**Exercise details**
Repeat the lines of the data that follow, please, starting at the first and stopping after the one with "far_poly = crest_plan".

^^^^^^^^

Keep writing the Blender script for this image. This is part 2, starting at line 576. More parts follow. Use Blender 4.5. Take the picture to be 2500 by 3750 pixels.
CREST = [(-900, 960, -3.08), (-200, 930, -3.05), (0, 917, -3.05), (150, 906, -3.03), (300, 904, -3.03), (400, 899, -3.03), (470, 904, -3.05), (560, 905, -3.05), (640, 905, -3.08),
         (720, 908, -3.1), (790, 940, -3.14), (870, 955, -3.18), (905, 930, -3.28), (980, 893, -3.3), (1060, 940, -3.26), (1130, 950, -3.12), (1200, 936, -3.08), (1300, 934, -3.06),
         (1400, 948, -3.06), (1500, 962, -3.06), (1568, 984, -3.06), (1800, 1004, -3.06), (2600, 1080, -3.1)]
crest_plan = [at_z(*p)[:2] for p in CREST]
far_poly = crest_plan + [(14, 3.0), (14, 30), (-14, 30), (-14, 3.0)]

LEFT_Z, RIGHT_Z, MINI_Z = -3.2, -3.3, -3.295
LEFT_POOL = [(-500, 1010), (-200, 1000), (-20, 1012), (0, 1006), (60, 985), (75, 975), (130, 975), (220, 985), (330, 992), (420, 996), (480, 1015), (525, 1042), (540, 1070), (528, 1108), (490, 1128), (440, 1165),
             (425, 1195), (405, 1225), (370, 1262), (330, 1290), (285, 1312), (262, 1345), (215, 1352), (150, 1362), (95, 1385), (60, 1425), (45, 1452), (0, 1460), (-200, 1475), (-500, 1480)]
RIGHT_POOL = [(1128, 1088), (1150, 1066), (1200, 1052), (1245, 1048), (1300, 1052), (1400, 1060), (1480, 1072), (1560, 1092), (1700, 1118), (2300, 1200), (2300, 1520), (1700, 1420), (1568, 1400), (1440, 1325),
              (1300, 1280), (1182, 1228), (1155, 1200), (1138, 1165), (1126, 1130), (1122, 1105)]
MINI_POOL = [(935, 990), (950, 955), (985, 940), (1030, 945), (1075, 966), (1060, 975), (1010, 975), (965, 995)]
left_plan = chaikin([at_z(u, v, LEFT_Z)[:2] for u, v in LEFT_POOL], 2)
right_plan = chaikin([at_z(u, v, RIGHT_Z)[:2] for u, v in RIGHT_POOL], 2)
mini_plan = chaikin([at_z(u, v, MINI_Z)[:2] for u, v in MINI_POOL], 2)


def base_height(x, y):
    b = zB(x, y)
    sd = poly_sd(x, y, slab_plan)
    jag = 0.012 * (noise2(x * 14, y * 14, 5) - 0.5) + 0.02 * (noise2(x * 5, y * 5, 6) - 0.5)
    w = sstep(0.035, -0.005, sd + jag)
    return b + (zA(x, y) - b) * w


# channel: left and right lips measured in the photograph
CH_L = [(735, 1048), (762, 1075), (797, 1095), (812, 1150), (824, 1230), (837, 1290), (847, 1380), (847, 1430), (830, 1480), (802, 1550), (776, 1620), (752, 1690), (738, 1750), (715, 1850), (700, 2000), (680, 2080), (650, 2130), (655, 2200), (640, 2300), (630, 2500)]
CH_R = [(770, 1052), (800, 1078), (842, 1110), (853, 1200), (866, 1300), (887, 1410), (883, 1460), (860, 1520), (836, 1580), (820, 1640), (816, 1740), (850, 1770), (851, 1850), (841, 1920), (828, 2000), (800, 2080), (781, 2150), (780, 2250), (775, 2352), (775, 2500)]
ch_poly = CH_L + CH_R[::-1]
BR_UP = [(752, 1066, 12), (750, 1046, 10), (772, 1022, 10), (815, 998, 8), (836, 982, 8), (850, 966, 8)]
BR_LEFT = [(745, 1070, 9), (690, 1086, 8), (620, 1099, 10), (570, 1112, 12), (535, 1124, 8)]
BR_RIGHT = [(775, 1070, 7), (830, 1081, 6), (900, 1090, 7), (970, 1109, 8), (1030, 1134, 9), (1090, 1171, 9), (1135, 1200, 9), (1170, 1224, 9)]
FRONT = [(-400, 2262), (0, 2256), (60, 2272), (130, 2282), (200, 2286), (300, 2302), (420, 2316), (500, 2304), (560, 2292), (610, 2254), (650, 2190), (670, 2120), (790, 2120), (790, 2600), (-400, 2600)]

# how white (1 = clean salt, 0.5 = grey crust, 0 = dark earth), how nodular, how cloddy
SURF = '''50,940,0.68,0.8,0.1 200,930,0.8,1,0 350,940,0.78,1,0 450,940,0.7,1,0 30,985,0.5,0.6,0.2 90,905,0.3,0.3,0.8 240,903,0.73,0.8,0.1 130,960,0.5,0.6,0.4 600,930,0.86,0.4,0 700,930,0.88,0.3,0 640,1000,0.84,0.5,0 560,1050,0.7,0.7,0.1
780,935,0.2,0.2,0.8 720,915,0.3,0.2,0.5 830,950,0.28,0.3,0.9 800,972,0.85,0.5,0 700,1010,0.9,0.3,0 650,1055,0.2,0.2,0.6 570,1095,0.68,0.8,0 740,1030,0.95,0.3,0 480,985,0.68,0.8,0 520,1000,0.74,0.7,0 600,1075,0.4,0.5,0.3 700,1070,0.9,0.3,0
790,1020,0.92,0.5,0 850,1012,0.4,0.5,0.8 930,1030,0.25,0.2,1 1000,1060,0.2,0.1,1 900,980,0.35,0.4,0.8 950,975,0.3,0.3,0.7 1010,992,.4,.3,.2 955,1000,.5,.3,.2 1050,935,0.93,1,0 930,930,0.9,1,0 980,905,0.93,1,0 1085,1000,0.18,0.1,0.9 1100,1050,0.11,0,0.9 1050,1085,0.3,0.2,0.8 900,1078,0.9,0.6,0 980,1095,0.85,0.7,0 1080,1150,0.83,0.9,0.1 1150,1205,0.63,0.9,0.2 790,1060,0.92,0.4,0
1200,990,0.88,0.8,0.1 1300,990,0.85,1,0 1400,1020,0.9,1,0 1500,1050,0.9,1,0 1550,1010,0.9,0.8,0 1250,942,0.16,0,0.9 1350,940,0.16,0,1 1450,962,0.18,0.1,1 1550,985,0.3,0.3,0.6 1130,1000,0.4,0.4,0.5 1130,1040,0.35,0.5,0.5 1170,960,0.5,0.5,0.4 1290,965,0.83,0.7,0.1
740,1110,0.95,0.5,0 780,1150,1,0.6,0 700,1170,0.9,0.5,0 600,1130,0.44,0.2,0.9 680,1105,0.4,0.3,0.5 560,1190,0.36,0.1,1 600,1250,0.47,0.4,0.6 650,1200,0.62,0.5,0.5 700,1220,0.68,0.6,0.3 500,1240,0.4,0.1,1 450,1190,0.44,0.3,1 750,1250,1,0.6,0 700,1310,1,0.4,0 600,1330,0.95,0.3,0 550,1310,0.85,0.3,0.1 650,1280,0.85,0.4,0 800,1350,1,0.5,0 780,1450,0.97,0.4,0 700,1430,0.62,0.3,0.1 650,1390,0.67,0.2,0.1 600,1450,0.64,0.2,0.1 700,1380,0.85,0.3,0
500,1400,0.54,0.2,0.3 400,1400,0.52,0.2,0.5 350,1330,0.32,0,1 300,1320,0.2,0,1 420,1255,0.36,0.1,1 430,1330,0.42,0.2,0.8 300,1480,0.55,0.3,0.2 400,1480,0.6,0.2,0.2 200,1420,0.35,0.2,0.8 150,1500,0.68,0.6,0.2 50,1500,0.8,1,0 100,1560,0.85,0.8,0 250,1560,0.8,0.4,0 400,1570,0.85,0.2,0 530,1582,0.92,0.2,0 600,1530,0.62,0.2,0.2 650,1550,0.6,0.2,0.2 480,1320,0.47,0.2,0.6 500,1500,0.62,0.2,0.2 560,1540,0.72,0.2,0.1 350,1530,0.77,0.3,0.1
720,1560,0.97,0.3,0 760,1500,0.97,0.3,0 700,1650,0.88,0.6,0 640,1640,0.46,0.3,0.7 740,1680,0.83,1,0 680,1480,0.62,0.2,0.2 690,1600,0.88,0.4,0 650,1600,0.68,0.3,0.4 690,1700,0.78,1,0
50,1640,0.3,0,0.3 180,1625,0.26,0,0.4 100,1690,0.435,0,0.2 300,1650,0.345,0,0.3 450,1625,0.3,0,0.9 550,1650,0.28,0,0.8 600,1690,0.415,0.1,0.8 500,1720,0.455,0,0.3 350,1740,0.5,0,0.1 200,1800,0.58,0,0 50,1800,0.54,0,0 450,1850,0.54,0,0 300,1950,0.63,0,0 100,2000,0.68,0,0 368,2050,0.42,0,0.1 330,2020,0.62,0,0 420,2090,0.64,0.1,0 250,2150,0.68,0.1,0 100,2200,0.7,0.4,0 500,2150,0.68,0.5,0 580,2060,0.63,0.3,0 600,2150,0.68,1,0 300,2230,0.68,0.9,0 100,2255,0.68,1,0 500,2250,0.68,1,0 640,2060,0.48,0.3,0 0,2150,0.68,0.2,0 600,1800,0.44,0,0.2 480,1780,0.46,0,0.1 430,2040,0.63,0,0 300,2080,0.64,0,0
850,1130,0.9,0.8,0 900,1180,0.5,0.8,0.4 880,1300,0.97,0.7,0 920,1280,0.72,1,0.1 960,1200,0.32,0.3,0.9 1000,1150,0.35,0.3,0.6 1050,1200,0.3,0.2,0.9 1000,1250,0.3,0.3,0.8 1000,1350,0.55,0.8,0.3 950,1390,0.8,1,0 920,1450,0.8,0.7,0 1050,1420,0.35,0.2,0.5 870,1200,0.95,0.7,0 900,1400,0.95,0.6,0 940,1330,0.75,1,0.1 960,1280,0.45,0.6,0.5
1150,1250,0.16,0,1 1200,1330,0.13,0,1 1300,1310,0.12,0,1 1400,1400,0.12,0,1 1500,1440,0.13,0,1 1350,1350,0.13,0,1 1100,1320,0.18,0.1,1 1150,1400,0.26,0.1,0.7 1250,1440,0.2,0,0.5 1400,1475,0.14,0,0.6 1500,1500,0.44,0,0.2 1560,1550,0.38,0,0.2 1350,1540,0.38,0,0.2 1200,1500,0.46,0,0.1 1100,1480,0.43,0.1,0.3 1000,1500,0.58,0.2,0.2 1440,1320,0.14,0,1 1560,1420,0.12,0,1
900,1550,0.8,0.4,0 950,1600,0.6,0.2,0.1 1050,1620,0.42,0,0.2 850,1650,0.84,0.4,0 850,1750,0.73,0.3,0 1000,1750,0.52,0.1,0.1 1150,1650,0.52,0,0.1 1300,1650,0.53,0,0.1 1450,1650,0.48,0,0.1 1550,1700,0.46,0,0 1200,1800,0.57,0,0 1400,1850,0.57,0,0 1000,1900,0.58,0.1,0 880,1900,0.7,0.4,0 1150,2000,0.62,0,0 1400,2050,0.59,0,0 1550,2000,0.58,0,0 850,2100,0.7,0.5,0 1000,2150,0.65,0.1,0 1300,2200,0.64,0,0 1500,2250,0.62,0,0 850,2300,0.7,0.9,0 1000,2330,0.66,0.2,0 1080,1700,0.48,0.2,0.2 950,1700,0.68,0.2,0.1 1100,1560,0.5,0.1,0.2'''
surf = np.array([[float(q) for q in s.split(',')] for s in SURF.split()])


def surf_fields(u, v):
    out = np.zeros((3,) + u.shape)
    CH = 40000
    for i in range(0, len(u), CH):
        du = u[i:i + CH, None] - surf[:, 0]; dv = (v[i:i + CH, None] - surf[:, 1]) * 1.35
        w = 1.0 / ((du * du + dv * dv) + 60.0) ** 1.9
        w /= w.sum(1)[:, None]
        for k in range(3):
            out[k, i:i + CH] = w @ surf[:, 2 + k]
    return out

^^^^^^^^

**The result**
Keep writing the Blender script for this image. This is part 2, starting at line 576. More parts follow. Use Blender 4.5. Take the picture to be 2500 by 3750 pixels.
CREST = [(-900, 960, -3.08), (-200, 930, -3.05), (0, 917, -3.05), (150, 906, -3.03), (300, 904, -3.03), (400, 899, -3.03), (470, 904, -3.05), (560, 905, -3.05), (640, 905, -3.08),
         (720, 908, -3.1), (790, 940, -3.14), (870, 955, -3.18), (905, 930, -3.28), (980, 893, -3.3), (1060, 940, -3.26), (1130, 950, -3.12), (1200, 936, -3.08), (1300, 934, -3.06),
         (1400, 948, -3.06), (1500, 962, -3.06), (1568, 984, -3.06), (1800, 1004, -3.06), (2600, 1080, -3.1)]
crest_plan = [at_z(*p)[:2] for p in CREST]
far_poly = crest_plan + [(14, 3.0), (14, 30), (-14, 30), (-14, 3.0)]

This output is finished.